„Nie sądźcie, abyście nie byli sądzeni. Bo takim sądem, jakim sądzicie, i was osądzą; i taką miarą, jaką wy mierzycie, wam odmierzą „– mówi Jezus w dzisiejszej Ewangelii (Mt 7,1-2).
„On kocha miłosierdzie i sprawiedliwy wyrok (…), On każdemu z osobna ukształtował serce, On dostrzega wszystkie ich czyny” – śpiewa Psalmista (Ps 33, 5a; 15).
Proszę Cię, Boże, mój Ojcze i moja Matko, niech Duch, niech Twoja Ruah zmienia moje serce, żebym pamiętała, że miłosierdzie jest przed sprawiedliwością, a „sprawiedliwie” wcale nie oznacza „po równo”.

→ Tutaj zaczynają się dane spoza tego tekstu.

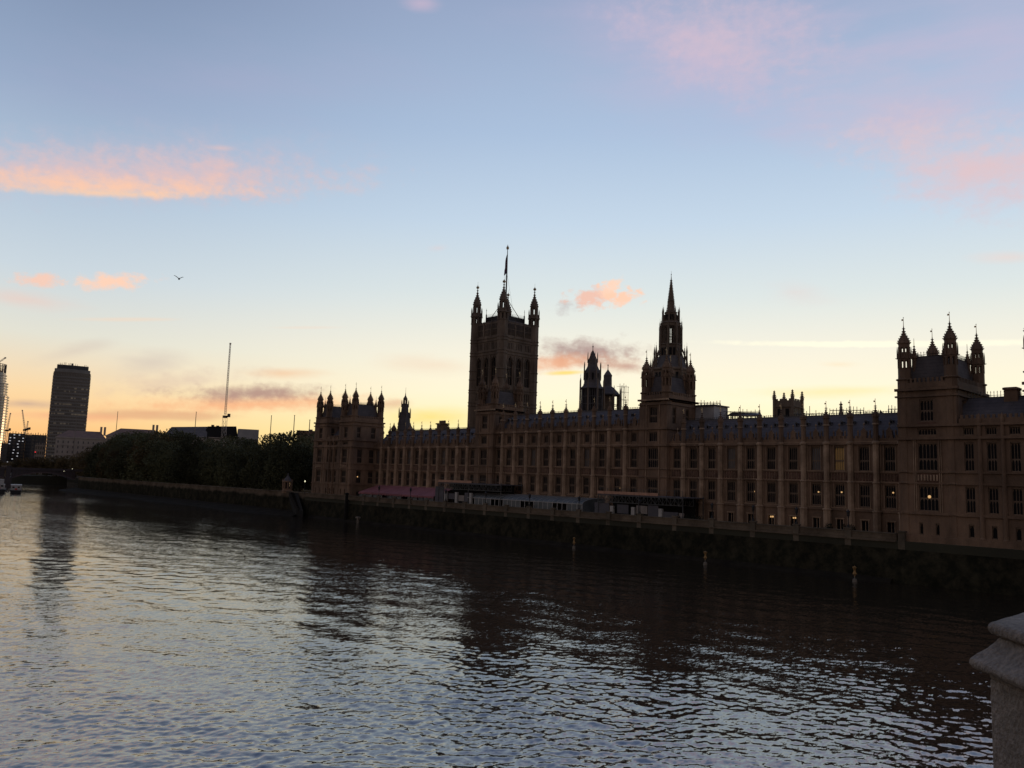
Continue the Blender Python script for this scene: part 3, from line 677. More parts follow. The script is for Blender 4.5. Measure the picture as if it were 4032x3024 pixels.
# ------------------------------------------------------------------ great square tower with flagpole
def great_tower():
    X0, Y0 = 240.0, 266.0; w = 21.6; X1, Y1 = X0+w, Y0+20.4; g = 'limestone_grey'
    root = thing('square_tower', 'huge square stone tower with four crowned corner turrets and a flagpole', 'tower', (X0+w/2, Y0+w/2, 7.0))
    wall = MB(); frE = Fr('x', X0); frN = Fr('y', Y0)
    strs = [34.0, 48.4, 49.9, 54.5, 55.7, 71.6, 73.0, 77.8, 79.2]
    for fr, a0, a1 in ((frE, Y0, Y1), (frN, X0, X1)):
        ops = []; L_ = a1-a0; a = a0+2.6; b = a1-2.6; k = (b-a)/3
        for i in range(3):
            c = a+k*(i+.5); ops.append((c-1.65, c+1.65, 57.5, 70.3))
            for j in range(4): q = c-1.5+j*1.0; ops.append((q-.22, q+.22, 73.9, 76.9))
            for j in range(3): q = c-1.2+j*1.2; ops.append((q-.3, q+.3, 50.7, 53.9))
        s0 = a0 if fr is frE else a0+.9
        facewall(wall, fr, s0, a1, 40.0, 79.2, ops, .9)
        for i in range(3):
            c = a+k*(i+.5)
            for q in (-1, 1):   # pointed heads
                pts = [(c+q*1.65, 70.3), (c+q*1.65, 67.3), (c+q*1.2, 68.9), (c, 70.3)]
                if fr is frE: wall.prism(pts, 'x', X0+.25, X0+.8, 0)
                else: wall.prism(pts, 'y', Y0+.25, Y0+.8, 0)
            # hood mould
            for q in (-1, 1):
                p = [(c+q*1.95, 66.8), (c+q*1.6, 69.2), (c, 71.0)]
                for u, v in zip(p, p[1:]):
                    if fr is frE: wall.beam((X0-.1, u[0], u[1]), (X0-.1, v[0], v[1]), .25, m=1)
                    else: wall.beam((u[0], Y0-.1, u[1]), (v[0], Y0-.1, v[1]), .25, m=1)
        for i in range(4):
            c = a+k*i; fr.box(wall, c-.28, c+.28, -.35, 0, 50.0, 71.0, 1)
        for z in strs: fr.box(wall, a0-.1, a1+.1, -.32, .05, z-.18, z+.18, 1)
    wall.box(X0+.9, X1, Y0+.9, Y1, 7.0, 79.2, 0); wall.box(X0, X0+.9, Y0, Y1, 7.0, 40.0, 0); wall.box(X0+.9, X1, Y0, Y0+.9, 7.0, 40.0, 0)
    child('wall', wall, [g, 'limestone_grey'], root)
    for fr, a0, a1 in ((frE, Y0, Y1), (frN, X0, X1)):
        a = a0+2.6; b = a1-2.6; k = (b-a)/3
        for i in range(3):
            c = a+k*(i+.5); mb = MB()
            mb.add([(.8, -1.65, 0), (.8, 1.65, 0), (.8, 1.65, 12.8), (.8, -1.65, 12.8)], [(0, 3, 2, 1)], 1)
            for q in (-.55, .55): mb.box(.5, .78, q-.08, q+.08, 0, 12.0, 0)
            for zz in (4.2, 8.2): mb.box(.55, .79, -1.65, 1.65, zz-.12, zz+.12, 0)
            if 'vt' not in WIN: WIN['vt'] = mb.mesh('window', ['limestone_grey', 'glass_dark'])
            inst('window', WIN['vt'], root, fr.loc(c, 0, 57.5), fr.rz)
    # pierced parapet
    p = MB()
    for fr, a, b in ((frE, Y0+2.5, Y1-2.5), (frN, X0+2.5, X1-2.5)):
        fr.box(p, a, b, .0, .5, 79.3, 80.3, 0); fr.box(p, a, b, .1, .4, 85.7, 86.4, 0); fr.box(p, a, b, .1, .4, 83.0, 83.3, 0)
        t = a
        while t < b: fr.box(p, t, t+.22, .08, .42, 80.3, 85.7, 0); t += .78
        n = 3; k = (b-a)/n
        for i in range(n+1):
            c = a+k*i; x, y, _ = fr.loc(c, .1, 0); p.lathe(x, y, [(79.5, .42), (86.6, .36), (87.4, .05), (88.2, .03)], 4)
        t = a
        while t < b: x, y, _ = fr.loc(t, .25, 0); p.lathe(x, y, [(86.4, .2), (86.9, .22), (87.2, .02)], 4); t += .8
    p.box(X0+.5, X1-.2, Y0+.5, Y1-.2, 79.2, 82.0, 0)
    child('parapet', p, [g], root)
    rf = MB(); rf.box(X0+2.4, X1-2.4, Y0+2.4, Y1-2.4, 82.0, 87.4, 0)
    rf.add([(X0+2.4, Y0+2.4, 87.4), (X1-2.4, Y0+2.4, 87.4), (X1-2.4, Y1-2.4, 87.4), (X0+2.4, Y1-2.4, 87.4), (X0+w/2, (Y0+Y1)/2, 91.0)], [(0, 1, 4), (1, 2, 4), (2, 3, 4), (3, 0, 4)], 0)
    child('roof', rf, ['lead'], root)
    ir = MB()
    a0, a1 = 4.2, w-4.2
    for s0, s1, o in ((Y0+a0, Y1-a0, X0+a0), ): cresting(ir, 'y', s0, s1, o, 90.2, .7, 1.5)
    for s0, s1, o in ((X0+a0, X0+a1, Y0+a0), ): cresting(ir, 'x', s0, s1, o, 90.2, .7, 1.5)
    ir.box(X0+a0, X0+a1, Y0+a0, Y0+a0+.3, 87.2, 90.2); ir.box(X0+a0, X0+a0+.3, Y0+a0+.3, Y1-a0, 87.2, 90.2)
    for x, y in ((X0+a0, Y1-a0), (X0+a1, Y0+a0), (X0+a0, Y0+a0)):
        ir.lathe(x, y, [(86, .35), (91.5, .3), (92.0, .1), (94.6, .06)], 4); ir.cb(x, y, 93.6, .1, .6, .1); ir.cb(x, y, 93.6, .6, .1, .1)
    # four iron legs of the flagpole
    cx, cy = X0+w/2, (Y0+Y1)/2
    for sx, sy in ((-1, -1), (1, -1), (1, 1), (-1, 1)): ir.beam((cx+sx*6, cy+sy*6, 87.5), (cx+sx*.5, cy+sy*.5, 99.5), .3, .2)
    child('roof_ironwork', ir, ['iron'], root)
    mb = MB(); r = 2.55
    for z0, z1 in ((7.0, 86.9),): mb.lathe(0, 0, [(z0, r), (z1, r)])
    for z in strs+[86.9, 60.5, 64.5]: mb.lathe(0, 0, [(z-.25, r), (z-.1, r*1.09), (z+.15, r*1.09), (z+.28, r)])
    openstage(mb, 0, 0, r*.96, 86.9, 89.9, post=.66)
    mb.lathe(0, 0, [(89.9, r*.98), (90.2, r*1.15), (90.5, r*1.15), (90.8, r*.95), (92.2, r*.95)])
    for i in range(8):
        a = math.pi/8+i*math.pi/4; x, y = r*math.cos(a), r*math.sin(a); mb.lathe(x, y, [(90.2, .3), (93.4, .24), (94.8, .03)], 4); mb.beam((x, y, 90.4), (x*1.2, y*1.2, 90.5), .2)
    openstage(mb, 0, 0, r*.72, 92.2, 95.4, post=.44)
    ogee(mb, 95.4, r*.68, 105.0, 107.3, .34, True)
    me = mb.mesh('corner_turret', [g, 'gilding'])
    for x, y in ((X0+1.0, Y0+1.0), (X1-1.0, Y0+1.0), (X0+1.0, Y1-1.0), (X1-1.0, Y1-1.0)): inst('corner_turret', me, root, (x, y, 0))
    # flagpole and flag
    fp = thing('flagpole', 'very tall flagpole with a gilt crown on top of the great square tower', 'flagpole', (cx, cy, 98))
    q = MB(); q.lathe(cx, cy, [(91.0, .42), (110, .33), (123.5, .16)], 8); child('pole', q, ['iron_blue'], fp)
    q = MB(); q.lathe(cx, cy, [(123.5, .15), (123.7, .6), (124.4, .72), (125.0, .4), (125.3, .1), (125.6, .2), (125.9, .03)], 8); child('crown', q, ['gilding'], fp)
    q = MB()
    for sx, sy in ((-1, 1), (1, -1)): q.beam((cx, cy, 112.5), (cx+sx*2.6, cy+sy*2.6, 93), .05)
    child('stay', q, ['iron_blue'], fp)
    # limp flag hanging down the pole
    fl = MB(); n = 14; vs = []; fs = []
    for i in range(n+1):
        t = i/n; z = 121.0-t*9.0; wd = .15+1.0*math.sin(math.pi*min(1, t*1.1)*.62)+(.2 if t > .7 else 0)
        for j in range(5):
            s = j/4; fold = .22*math.sin(j*2.2+i*.6)*s
            x = cx-.17-s*wd*.35+fold; y = cy+.12+s*wd*.75+fold*.5; vs.append((x, y, z-s*1.2*t))
    for i in range(n):
        for j in range(4): a = i*5+j; fs.append((a, a+1, a+6, a+5))
    fl.add(vs, fs)
    f = solo('flag', fl, ['flag_cloth'], 'limp dark flag hanging down the pole above the great tower', 'flag')
    so_ = f.modifiers.new('thickness', 'SOLIDIFY'); so_.thickness = .06
great_tower()

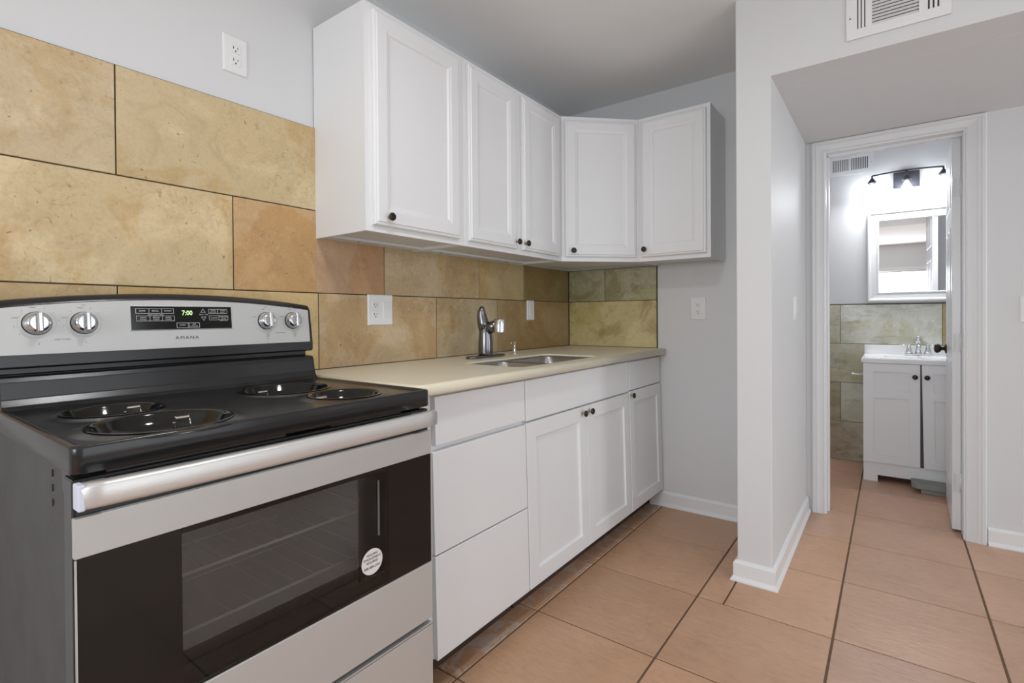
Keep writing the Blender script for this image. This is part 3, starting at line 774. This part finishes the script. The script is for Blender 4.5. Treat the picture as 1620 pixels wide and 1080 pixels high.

Pozwól mi pamiętać i rozumieć sercem, że to TY, a nie ja, znasz prawdziwą naturę każdego człowieka i że ostateczny osąd czynów należy tylko do Ciebie. Nie pozwól jednak, abym robiła z tego wymówkę dla przymykania oczu na krzywdę moich Sióstr i Braci, dla pozwalania, aby inni (i ja też) ich oceniali i poniżali, nazywali obelżywie i obraźliwie – ze względu na to, że nie rozumiemy, jak w swojej Miłości i Mądrości ich pięknie każdą i każdego inaczej stworzyłeś.